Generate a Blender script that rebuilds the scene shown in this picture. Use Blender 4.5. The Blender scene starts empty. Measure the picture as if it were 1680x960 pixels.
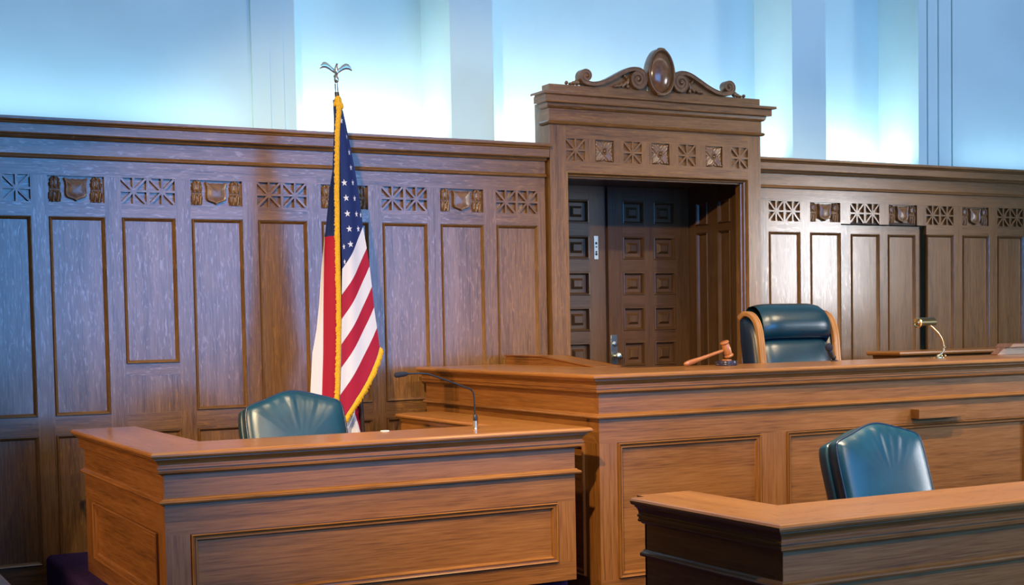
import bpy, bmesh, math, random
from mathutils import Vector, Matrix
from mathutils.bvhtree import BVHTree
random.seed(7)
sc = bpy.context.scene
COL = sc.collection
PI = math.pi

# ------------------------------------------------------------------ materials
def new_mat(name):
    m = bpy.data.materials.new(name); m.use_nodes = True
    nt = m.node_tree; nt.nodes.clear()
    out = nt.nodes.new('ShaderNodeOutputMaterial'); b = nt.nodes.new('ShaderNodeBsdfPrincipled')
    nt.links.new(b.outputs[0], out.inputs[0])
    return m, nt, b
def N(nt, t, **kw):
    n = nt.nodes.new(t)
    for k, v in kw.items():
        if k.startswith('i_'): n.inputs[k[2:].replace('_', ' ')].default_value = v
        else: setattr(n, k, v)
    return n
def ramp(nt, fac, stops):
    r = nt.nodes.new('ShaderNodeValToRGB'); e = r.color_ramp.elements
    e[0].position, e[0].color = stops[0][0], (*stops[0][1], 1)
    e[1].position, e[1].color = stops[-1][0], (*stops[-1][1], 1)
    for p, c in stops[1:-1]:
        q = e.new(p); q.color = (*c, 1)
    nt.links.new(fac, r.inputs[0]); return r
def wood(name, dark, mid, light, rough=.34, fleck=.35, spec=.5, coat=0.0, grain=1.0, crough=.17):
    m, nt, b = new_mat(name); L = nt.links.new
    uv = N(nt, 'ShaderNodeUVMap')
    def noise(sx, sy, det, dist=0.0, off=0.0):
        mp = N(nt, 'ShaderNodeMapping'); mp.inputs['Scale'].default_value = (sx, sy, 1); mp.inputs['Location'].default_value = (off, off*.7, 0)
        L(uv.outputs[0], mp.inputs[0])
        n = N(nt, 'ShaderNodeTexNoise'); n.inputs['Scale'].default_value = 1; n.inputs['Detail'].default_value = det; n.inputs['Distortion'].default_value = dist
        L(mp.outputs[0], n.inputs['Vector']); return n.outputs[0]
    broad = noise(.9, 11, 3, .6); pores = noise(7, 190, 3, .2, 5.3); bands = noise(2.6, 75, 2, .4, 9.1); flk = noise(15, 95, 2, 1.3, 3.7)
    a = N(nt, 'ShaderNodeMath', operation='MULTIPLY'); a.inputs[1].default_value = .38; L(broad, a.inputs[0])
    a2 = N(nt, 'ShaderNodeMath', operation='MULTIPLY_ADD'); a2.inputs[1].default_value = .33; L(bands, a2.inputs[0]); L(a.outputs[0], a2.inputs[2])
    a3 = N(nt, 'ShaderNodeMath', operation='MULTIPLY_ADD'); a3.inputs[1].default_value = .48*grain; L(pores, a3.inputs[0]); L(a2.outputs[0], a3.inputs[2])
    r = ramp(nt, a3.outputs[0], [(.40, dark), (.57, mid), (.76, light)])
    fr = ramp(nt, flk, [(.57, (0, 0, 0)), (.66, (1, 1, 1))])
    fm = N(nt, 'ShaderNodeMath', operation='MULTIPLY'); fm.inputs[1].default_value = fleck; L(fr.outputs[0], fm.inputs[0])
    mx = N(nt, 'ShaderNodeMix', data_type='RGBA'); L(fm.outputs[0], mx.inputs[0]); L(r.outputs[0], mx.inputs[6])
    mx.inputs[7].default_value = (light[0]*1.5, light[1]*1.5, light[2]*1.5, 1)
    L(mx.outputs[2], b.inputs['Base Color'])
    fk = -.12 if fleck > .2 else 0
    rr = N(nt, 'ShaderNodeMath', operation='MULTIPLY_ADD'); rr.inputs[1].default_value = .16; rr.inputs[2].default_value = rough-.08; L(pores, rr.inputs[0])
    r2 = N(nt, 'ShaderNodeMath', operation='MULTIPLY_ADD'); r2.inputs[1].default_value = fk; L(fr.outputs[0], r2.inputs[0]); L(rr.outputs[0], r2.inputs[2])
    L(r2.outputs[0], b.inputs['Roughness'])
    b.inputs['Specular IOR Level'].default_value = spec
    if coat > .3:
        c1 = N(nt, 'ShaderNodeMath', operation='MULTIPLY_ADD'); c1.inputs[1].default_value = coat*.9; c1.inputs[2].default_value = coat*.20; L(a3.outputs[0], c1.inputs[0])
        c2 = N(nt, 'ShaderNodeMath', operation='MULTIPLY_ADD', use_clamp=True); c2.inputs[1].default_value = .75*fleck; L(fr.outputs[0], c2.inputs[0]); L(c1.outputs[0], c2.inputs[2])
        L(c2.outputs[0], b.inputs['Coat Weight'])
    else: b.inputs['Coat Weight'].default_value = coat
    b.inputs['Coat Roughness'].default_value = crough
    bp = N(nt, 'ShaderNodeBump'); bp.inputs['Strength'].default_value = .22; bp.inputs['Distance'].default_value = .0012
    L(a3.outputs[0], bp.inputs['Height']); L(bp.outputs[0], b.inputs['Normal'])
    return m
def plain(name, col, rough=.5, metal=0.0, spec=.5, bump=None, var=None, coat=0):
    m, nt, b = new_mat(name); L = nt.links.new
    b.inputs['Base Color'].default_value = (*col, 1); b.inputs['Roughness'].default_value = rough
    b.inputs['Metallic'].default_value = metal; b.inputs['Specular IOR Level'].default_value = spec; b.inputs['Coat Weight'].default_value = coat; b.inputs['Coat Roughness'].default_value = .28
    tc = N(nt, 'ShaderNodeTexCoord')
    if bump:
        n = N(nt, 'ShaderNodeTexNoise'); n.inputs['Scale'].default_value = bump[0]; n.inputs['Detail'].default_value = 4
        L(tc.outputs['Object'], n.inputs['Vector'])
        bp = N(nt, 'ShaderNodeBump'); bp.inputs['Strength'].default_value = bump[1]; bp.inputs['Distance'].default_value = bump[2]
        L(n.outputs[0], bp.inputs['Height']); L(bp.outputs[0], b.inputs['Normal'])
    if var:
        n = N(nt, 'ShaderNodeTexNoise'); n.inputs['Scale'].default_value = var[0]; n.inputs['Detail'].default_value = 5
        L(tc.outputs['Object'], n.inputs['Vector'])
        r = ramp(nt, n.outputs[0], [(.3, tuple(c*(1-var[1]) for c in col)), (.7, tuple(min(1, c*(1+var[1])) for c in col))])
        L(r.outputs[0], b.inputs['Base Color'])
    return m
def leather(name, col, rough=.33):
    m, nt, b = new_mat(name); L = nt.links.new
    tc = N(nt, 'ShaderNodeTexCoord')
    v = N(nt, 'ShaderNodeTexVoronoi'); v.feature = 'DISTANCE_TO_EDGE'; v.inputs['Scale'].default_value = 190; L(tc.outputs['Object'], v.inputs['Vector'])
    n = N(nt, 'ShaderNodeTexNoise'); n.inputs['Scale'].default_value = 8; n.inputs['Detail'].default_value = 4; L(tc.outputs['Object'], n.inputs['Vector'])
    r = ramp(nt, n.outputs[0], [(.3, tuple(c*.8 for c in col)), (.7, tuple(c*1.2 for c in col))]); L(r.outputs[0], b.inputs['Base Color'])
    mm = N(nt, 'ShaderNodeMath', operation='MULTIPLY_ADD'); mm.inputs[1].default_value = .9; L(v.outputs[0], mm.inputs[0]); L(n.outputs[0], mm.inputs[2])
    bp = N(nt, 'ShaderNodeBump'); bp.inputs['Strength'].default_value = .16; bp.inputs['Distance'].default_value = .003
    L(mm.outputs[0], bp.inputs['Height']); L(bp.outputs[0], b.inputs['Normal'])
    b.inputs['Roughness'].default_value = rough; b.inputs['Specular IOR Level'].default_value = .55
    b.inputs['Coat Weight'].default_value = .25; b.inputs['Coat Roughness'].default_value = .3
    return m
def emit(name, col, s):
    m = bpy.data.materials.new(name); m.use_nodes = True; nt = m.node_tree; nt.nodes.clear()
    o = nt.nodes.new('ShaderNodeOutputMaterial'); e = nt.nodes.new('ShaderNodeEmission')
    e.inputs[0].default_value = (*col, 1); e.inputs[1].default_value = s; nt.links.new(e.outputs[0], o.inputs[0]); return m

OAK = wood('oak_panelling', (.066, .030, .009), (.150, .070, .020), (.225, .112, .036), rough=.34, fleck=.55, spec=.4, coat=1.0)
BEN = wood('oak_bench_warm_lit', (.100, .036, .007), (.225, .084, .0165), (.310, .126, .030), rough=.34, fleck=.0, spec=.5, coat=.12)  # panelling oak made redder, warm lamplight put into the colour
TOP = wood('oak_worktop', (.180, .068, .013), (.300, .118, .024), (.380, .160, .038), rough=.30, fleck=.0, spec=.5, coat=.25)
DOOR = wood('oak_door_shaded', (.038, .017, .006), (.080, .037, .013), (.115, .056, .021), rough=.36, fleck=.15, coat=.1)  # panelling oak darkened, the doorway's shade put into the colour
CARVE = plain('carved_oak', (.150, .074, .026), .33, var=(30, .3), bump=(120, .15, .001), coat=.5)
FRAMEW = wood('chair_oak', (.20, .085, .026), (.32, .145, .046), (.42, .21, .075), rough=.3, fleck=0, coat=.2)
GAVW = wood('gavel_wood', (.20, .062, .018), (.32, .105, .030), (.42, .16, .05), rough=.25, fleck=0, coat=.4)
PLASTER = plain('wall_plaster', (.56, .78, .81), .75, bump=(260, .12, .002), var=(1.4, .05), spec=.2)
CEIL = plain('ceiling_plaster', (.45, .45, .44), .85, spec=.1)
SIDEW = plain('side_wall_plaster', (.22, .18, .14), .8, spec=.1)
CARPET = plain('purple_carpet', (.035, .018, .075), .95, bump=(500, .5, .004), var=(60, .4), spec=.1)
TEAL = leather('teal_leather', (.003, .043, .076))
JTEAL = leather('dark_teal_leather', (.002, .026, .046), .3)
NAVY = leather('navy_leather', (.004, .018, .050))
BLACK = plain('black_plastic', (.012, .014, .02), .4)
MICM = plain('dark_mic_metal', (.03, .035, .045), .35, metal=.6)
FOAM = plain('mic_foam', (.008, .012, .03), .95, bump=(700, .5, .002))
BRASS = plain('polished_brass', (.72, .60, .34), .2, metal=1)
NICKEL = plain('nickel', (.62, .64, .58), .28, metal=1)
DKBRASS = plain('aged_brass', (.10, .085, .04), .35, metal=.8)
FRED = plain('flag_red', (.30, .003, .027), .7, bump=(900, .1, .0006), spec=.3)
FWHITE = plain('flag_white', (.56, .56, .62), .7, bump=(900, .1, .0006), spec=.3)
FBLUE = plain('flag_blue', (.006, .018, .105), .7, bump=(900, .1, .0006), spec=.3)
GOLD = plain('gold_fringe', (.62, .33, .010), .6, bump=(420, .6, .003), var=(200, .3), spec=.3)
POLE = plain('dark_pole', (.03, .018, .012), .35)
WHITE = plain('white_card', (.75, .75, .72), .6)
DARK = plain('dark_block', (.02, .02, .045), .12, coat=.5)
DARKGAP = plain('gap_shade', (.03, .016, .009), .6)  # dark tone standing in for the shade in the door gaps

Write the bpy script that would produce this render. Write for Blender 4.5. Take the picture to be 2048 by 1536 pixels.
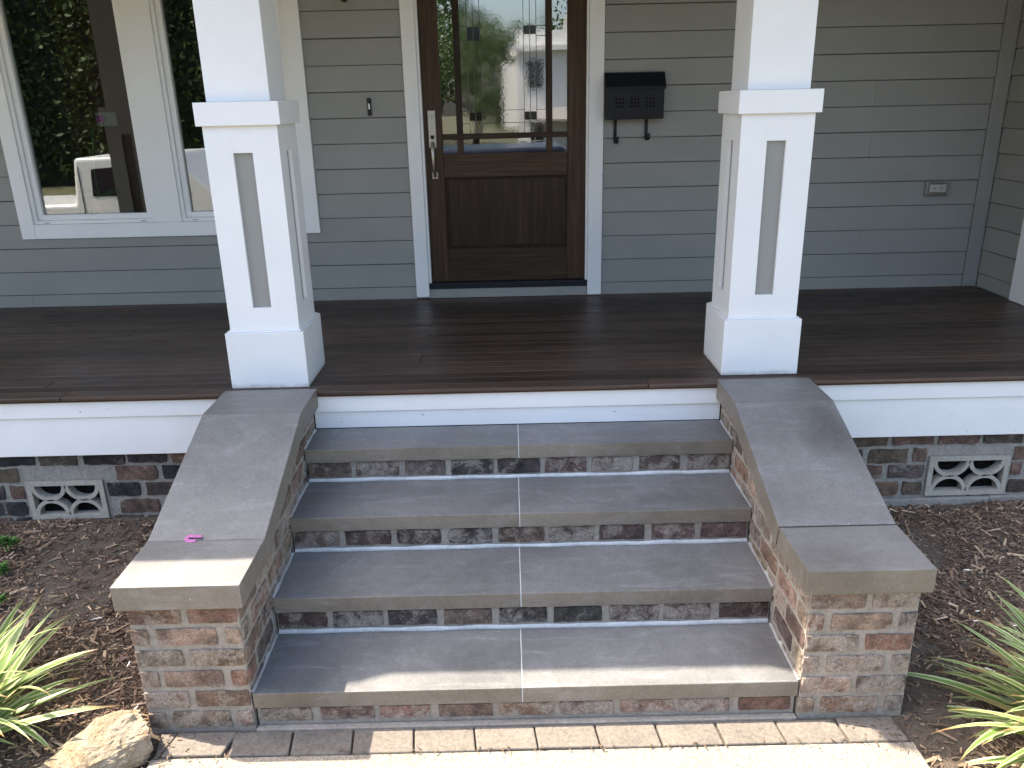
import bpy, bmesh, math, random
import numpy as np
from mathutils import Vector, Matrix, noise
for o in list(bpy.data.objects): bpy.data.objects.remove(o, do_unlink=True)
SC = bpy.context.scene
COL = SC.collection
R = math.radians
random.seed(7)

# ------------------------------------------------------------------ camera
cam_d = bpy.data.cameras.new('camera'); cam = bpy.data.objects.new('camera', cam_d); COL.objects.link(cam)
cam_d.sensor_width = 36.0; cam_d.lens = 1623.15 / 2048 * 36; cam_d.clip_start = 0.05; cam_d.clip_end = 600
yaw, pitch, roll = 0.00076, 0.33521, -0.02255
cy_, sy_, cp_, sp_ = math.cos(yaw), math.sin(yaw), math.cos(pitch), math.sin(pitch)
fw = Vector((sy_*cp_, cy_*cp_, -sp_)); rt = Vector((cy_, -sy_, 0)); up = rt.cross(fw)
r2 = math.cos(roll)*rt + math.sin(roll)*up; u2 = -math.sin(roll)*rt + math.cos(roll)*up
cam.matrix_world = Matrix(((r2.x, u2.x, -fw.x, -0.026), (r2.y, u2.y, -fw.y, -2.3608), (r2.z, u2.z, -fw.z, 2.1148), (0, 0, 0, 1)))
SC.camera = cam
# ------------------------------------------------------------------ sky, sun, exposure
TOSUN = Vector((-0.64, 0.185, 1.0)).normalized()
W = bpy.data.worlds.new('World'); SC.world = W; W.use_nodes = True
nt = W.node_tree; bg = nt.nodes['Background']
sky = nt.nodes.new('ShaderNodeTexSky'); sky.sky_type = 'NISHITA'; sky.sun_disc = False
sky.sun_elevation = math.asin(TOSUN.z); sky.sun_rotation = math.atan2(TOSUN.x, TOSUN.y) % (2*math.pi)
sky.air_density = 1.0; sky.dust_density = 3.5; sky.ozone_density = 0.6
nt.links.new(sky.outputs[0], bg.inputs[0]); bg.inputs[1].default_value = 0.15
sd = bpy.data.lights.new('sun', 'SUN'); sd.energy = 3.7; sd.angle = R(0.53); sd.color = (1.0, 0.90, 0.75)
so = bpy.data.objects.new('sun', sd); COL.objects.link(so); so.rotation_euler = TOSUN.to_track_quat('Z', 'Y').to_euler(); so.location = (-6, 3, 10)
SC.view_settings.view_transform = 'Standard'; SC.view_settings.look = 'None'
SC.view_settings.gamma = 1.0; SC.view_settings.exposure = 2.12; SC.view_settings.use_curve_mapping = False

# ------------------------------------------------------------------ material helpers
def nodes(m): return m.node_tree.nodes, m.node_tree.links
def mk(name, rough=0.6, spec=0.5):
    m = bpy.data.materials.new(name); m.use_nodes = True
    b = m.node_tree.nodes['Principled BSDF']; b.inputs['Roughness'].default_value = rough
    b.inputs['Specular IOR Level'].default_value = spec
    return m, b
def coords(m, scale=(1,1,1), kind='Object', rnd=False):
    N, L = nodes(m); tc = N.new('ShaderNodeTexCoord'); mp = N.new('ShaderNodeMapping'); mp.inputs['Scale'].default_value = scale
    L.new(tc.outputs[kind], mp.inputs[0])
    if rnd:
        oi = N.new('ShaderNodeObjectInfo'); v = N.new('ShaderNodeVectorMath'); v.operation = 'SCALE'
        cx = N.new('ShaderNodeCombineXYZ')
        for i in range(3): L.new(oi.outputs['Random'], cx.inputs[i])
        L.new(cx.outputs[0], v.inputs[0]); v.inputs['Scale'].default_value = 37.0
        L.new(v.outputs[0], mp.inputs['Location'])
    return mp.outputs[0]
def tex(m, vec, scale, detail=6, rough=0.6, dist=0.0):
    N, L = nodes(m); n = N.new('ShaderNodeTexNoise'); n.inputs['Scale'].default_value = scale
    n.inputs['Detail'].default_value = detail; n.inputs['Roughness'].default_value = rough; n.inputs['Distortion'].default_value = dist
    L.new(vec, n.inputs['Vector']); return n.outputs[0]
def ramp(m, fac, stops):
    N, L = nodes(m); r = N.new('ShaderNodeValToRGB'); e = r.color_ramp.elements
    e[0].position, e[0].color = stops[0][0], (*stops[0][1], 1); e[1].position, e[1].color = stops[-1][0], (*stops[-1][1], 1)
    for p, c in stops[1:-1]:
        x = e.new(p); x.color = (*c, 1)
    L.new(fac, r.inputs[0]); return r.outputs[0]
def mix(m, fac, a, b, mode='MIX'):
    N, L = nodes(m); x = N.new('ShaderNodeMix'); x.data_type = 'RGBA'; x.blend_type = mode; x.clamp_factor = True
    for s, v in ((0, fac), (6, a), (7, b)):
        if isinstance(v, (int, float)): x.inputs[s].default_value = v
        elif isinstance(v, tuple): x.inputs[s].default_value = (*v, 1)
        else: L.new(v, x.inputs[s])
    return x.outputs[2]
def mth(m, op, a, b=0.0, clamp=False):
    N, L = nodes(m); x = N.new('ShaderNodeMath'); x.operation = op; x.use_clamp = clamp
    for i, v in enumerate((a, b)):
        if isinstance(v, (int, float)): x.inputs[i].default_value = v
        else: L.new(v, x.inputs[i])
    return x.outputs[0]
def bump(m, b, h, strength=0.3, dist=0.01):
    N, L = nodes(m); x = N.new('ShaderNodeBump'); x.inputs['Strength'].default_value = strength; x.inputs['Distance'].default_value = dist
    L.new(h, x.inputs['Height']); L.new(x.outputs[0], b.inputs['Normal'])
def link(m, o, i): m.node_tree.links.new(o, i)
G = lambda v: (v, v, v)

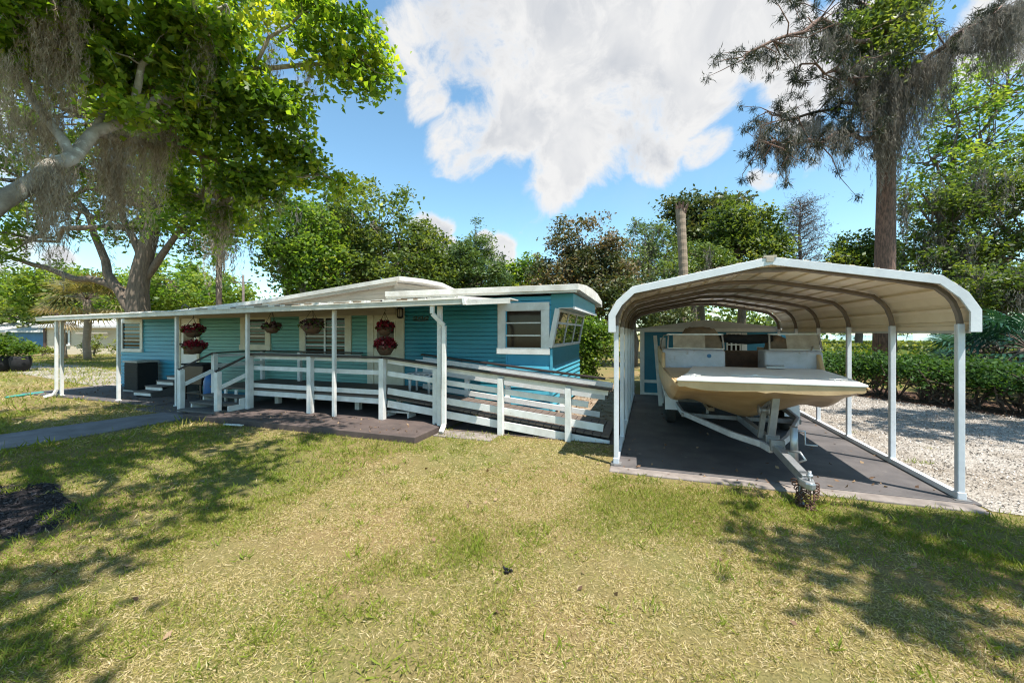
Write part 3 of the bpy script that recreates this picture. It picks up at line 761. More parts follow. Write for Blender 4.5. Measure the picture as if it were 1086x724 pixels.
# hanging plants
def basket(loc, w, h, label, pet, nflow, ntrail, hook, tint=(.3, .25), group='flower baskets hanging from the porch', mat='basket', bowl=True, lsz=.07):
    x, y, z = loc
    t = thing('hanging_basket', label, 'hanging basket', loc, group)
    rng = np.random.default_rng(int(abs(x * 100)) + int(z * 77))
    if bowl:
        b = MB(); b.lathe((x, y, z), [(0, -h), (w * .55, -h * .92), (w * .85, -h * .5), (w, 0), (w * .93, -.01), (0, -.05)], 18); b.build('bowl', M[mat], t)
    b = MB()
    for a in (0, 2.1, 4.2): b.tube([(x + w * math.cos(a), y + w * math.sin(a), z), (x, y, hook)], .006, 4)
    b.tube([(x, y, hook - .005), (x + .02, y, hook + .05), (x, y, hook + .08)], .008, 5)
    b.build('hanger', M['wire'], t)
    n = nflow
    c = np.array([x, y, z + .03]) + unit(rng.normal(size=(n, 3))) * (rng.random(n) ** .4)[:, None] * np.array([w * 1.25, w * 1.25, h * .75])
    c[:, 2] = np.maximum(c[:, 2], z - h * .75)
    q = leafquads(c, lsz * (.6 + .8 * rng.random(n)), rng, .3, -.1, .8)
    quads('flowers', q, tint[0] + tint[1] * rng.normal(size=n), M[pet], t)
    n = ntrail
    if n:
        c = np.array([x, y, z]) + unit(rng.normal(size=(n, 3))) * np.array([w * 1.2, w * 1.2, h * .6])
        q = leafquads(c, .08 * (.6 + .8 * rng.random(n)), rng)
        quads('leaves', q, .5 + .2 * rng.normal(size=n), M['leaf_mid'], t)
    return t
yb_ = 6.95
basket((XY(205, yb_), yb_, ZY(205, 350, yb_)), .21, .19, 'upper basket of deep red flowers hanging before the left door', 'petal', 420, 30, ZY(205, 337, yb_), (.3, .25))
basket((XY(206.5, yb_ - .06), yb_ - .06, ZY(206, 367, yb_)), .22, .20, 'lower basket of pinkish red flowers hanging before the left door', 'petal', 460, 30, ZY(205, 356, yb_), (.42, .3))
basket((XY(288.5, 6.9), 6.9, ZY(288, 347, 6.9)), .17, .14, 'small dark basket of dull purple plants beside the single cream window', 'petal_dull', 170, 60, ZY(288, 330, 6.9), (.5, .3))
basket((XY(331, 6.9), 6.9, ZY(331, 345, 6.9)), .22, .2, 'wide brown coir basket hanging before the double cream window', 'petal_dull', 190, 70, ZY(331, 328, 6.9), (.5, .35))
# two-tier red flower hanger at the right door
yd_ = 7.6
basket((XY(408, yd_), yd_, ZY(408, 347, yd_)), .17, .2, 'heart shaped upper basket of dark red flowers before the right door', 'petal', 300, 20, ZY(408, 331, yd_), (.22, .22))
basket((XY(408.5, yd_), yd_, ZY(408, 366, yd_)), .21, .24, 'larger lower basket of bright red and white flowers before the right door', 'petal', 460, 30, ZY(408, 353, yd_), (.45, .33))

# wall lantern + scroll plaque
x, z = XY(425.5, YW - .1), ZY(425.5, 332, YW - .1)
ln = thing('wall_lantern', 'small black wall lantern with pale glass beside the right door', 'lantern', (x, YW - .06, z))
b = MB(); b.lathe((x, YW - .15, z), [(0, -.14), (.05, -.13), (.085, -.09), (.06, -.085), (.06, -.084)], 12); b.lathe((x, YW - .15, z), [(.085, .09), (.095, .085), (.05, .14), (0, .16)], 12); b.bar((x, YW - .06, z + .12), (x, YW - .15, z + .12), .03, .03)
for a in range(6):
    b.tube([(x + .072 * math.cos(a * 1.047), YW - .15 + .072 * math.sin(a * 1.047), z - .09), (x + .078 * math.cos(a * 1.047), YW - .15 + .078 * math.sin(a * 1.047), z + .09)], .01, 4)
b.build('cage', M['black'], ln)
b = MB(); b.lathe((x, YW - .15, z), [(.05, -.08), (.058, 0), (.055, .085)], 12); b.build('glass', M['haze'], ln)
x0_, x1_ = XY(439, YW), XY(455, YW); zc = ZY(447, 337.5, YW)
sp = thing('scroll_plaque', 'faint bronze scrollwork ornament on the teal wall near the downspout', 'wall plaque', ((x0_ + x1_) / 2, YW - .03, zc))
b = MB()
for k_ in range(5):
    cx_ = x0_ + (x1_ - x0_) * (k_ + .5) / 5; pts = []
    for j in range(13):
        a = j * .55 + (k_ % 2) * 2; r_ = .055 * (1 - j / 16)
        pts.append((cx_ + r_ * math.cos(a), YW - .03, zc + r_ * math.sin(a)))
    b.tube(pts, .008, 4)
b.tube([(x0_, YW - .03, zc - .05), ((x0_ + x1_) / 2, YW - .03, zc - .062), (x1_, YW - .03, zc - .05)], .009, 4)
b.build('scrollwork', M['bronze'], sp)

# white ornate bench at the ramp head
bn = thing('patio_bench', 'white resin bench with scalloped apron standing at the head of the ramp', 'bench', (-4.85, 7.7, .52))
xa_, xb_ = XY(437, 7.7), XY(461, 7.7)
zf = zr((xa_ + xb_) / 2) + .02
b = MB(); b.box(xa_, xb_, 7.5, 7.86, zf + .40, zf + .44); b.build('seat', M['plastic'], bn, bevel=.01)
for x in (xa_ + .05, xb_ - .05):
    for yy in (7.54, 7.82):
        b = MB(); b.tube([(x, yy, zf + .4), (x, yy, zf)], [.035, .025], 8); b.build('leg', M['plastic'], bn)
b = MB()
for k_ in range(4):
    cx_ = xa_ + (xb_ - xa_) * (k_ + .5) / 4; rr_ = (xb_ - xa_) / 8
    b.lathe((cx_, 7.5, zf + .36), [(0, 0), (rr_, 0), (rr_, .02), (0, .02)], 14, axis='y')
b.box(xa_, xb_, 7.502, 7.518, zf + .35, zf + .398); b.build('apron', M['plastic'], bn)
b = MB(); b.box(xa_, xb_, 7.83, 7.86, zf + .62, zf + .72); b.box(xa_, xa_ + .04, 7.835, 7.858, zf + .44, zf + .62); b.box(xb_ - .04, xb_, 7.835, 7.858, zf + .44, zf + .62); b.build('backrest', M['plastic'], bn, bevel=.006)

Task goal
Report only the number of lines in the records that include the word "were".

Finished task
2